Before him, Al Jubeir also sought to vigorously defend Saudi Arabia on the international stage over Khashoggi’s murder.

In Thursday’s reshuffle, Al Jubeir was appointed minister of state for foreign affairs, fuelling speculation that he had been demoted after he failed to quell global criticism over Khashoggi.

“This is far from the truth,” Al Assaf said, adding that Al Jubeir had performed with distinction.

Al Jubeir’s new role, he insisted, was tantamount to a division of labour and not a demotion, in a bid to accelerate the task of remaking a ministry known to be overly bureaucratic. “Adel represented Saudi Arabia and will continue to represent Saudi Arabia... around the world,” Al Assaf said. “We complement each other.”

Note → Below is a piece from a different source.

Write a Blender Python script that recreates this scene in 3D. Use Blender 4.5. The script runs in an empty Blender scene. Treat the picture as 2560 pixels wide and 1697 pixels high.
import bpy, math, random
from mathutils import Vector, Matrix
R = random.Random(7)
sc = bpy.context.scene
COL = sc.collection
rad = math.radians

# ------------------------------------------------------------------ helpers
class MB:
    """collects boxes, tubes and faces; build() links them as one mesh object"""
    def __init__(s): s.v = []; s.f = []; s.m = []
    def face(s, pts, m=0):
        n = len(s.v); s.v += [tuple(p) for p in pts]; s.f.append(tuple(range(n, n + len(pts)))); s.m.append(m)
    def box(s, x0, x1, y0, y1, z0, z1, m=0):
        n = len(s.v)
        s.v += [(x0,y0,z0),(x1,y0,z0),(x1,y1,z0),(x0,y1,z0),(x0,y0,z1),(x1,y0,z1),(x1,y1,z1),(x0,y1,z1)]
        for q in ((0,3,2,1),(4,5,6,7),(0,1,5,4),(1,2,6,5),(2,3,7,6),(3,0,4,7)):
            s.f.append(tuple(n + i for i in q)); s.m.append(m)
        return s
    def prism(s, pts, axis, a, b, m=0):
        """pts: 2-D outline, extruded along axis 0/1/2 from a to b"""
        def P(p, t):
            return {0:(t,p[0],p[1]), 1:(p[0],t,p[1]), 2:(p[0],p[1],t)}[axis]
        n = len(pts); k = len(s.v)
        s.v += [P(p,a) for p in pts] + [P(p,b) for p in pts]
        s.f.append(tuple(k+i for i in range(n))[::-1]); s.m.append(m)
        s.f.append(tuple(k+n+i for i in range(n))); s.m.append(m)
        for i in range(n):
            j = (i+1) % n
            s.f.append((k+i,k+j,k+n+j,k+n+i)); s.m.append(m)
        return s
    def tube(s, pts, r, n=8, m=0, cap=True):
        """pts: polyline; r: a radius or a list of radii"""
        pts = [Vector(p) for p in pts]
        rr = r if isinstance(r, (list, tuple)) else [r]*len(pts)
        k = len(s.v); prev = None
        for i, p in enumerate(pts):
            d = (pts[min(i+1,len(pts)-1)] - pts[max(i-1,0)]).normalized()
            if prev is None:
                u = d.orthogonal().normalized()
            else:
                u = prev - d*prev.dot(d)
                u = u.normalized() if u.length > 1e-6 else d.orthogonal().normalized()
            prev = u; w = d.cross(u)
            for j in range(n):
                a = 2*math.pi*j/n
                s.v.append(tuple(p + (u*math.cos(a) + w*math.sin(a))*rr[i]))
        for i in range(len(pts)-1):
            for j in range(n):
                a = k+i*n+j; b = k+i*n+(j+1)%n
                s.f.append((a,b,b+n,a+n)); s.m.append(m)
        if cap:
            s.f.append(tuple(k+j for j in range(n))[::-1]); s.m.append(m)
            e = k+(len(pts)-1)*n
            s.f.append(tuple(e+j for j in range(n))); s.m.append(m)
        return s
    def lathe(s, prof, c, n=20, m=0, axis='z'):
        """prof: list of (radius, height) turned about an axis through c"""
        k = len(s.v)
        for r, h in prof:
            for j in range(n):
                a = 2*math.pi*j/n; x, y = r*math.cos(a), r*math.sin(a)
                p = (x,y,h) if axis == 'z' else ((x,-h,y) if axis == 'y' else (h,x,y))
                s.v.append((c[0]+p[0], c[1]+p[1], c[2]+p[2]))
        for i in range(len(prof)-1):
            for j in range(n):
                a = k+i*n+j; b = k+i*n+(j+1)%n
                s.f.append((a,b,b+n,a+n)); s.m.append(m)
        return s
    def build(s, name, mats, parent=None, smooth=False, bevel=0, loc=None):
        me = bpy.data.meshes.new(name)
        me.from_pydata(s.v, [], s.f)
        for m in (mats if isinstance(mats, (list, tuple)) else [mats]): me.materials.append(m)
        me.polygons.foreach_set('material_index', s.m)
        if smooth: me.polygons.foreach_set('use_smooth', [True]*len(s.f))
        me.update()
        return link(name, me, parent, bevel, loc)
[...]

A seasoned bureaucrat, Al Assaf was briefly held in Riyadh’s Ritz-Carlton hotel last year along with hundreds of elite princes and businessmen in a crackdown against corruption.

Saudi officials say he was released after being cleared of any wrongdoing, and he subsequently led a government delegation to the World Economic Forum in Davos earlier this year.

The elevation of seasoned allies in Thursday’s reshuffle has bolstered the authority of Prince Mohammad Bin Salman, after the removal of younger aides in his inner circle implicated in Khashoggi’s murder, including former royal court advisor Saud Al Qahtani.

Al Assaf, who is on the boards of state oil giant Aramco and the vast Public Investment Fund, said his appointment as the top diplomat would help bring his financial experience to foreign affairs amid a current “dip” in the economy.

“Economic relationships now dominate foreign” affairs, Assaf said.

“I say with all modesty that my experience will help.”